EXERCISE TASK:
Beginning with the first line of the data below, reproduce every line unchanged, ending with the line that holds "cT, sT = math.cos(TH), math.sin(TH)".

— start MATERIAL —

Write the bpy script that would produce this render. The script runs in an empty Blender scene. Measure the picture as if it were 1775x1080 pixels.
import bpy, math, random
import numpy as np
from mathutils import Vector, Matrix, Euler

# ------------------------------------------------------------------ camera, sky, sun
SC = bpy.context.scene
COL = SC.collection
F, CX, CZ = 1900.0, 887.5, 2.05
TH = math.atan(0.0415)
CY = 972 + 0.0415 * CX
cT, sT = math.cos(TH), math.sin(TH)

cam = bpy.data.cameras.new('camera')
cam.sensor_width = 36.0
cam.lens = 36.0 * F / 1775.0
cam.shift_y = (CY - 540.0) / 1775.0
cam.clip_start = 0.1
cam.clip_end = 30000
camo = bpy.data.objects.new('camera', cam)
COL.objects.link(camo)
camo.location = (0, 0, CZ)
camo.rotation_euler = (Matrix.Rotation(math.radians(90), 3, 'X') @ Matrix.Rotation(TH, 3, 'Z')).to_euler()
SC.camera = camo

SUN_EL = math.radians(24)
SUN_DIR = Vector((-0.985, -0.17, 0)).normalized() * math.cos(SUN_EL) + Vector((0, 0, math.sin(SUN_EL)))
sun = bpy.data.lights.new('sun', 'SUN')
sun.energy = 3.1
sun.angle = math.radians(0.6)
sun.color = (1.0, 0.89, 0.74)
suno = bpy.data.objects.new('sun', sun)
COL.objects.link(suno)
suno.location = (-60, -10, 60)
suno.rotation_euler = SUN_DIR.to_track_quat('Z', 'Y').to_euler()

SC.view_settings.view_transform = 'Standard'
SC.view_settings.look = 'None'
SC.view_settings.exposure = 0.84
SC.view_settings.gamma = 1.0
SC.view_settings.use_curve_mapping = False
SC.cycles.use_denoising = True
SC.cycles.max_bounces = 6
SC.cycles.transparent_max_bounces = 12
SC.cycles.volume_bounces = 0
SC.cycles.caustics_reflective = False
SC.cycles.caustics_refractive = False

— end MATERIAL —

RESPONSE TO THE EXERCISE:
Write the bpy script that would produce this render. The script runs in an empty Blender scene. Measure the picture as if it were 1775x1080 pixels.
import bpy, math, random
import numpy as np
from mathutils import Vector, Matrix, Euler

# ------------------------------------------------------------------ camera, sky, sun
SC = bpy.context.scene
COL = SC.collection
F, CX, CZ = 1900.0, 887.5, 2.05
TH = math.atan(0.0415)
CY = 972 + 0.0415 * CX
cT, sT = math.cos(TH), math.sin(TH)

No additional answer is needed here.